Data listing:
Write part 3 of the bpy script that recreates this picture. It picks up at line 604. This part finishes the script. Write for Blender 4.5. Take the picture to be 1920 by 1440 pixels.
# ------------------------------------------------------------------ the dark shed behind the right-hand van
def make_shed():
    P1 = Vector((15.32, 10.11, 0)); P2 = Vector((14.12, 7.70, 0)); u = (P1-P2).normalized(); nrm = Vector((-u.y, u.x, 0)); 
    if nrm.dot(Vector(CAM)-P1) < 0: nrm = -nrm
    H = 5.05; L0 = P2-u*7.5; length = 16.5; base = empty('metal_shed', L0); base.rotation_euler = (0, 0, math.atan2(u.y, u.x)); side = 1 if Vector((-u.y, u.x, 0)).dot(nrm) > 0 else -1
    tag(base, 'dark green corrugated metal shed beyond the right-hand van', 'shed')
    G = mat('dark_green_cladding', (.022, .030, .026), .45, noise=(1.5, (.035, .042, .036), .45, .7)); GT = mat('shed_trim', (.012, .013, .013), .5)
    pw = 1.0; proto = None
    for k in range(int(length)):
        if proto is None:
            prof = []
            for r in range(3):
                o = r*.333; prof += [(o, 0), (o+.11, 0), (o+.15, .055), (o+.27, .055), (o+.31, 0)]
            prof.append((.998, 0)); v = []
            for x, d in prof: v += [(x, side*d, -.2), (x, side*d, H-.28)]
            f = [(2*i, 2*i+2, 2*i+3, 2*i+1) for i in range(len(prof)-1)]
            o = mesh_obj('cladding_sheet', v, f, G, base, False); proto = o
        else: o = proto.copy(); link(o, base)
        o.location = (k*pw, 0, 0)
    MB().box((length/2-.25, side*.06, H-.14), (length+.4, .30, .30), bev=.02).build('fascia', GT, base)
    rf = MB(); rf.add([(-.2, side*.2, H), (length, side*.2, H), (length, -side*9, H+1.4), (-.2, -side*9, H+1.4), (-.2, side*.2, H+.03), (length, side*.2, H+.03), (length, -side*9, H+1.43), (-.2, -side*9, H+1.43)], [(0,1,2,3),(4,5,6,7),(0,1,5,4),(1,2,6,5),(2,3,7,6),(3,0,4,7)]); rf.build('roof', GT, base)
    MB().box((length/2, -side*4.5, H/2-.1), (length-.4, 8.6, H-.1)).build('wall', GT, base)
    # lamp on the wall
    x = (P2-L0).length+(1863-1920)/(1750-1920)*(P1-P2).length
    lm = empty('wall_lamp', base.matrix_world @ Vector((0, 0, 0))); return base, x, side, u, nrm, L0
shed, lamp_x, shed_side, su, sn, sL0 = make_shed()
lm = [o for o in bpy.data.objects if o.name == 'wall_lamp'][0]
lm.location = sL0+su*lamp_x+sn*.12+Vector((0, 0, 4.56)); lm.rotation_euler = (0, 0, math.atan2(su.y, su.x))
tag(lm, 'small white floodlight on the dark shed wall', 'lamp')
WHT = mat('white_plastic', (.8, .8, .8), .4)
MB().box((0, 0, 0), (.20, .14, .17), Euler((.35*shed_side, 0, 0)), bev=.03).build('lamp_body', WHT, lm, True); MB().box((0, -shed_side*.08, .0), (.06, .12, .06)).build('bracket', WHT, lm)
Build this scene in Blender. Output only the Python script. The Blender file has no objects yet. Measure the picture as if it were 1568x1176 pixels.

What needs to be done: Ascertain the number of lines in the entries that include the word "pixels", and report only that number.

Finished answer: 2